Catalunya se siente traicionada. Los catalanes y las catalanas nos sentimos traicionadas. Es un sentimiento caprichoso, porque proviene del desengaño de una confianza previa. Duele más que la pura oposición o negación. Las traiciones, sin embargo, provienen de caminos diferentes, y los motivos por los cuales unos se sienten traicionados a veces son la causa de traición a terceros. Este es el círculo vicioso en el cual estamos inmersos. Vivimos en tiempo que podríamos llamar de "política de la sospecha".

Vemos cómo se vive este sentimiento en los partidos políticos sin necesidad de nombrarlos. Porque cuando el sentimiento aflora la estrategia decae, y todo aparece un poco más transparente.
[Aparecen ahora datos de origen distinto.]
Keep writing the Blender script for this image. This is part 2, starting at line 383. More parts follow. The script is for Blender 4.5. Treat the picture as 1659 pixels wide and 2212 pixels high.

Unos que se sienten traicionados porque los días seis y siete de septiembre se liquidó de facto el Estatut que tanto trabajaron para sacar adelante. Traición al legado y a la propia historia. Traición que no bebe tanto de la voluntad del pueblo sino de las instituciones que lo representan. Otros se sienten traicionados porque su concepto de justicia no acepta que sea perturbada por nuevas identidades. Sentimiento de traición que proviene de una defensa rígida sobre la idea de España y que juzga traidores a quienes se atrevan a refutarla.

El clima de traición evidencia los tiempos en que vivimos, donde impera la desconfianza. Es una política del sentimiento, de la visceralidad, de cuerpos atravesados por la tristeza y por el deseo

También hay otros que no se quieren sentirse traicionados, aquellos a quienes se acusa de traidores por los otros dos lados. Aquí la traición va de la mano de referencias a la equidistancia, donde subyace una sutil variación de la traición: traición por cobardía. Los últimos en acusar de traición se sienten a su vez traicionados por aquellos que se cuentan entre los "suyos", pero que consideran que la estrategia escogida –también cobarde– es una traición al pueblo que se manifestó el uno de Octubre. Para estos, la traición es llenarse la boca de lealtad mientras son los suyos son quienes sufren las consecuencias de lo que la ley entiende por traición, es decir, la cárcel.

La última traición ya se está cociendo. La elección de Quim Torra como candidato a la Presidencia de la Generalitat pone a las diversas partes en pie de guerra. También hierven las redes, lenta pero intensamente, por la impotencia acumulada por años de procesismo. Aquí la traición toma colores bélicos cuando se acusa de colaboracionistas de Vichy –el régimen francés que durante la II Guerra Mundial cedió parte del país al Tercer Reich– a parte de los que hasta hace cuatro días eran compañeros de lucha. Es una posición extremadamente desafortunada, que parte de un análisis de la sociedad donde sólo hay una verdad, la única que merece ser escuchada. El clima de traición evidencia los tiempos en que vivimos, donde la desconfianza impera como en la Florencia de los Mèdici. Es una política del sentimiento, de la visceralidad, de cuerpos atravesados por la tristeza y por el deseo. Y es normal que sea así, más cuando el juez Llarena se atreve a lanzar amenazas de traición bajo demanda, bailando entre la prevaricación y la seguridad que le proporciona el mazo con el que cierra sentencias. Esta es, sin duda, la peor de las traiciones: la de la impunidad del poder.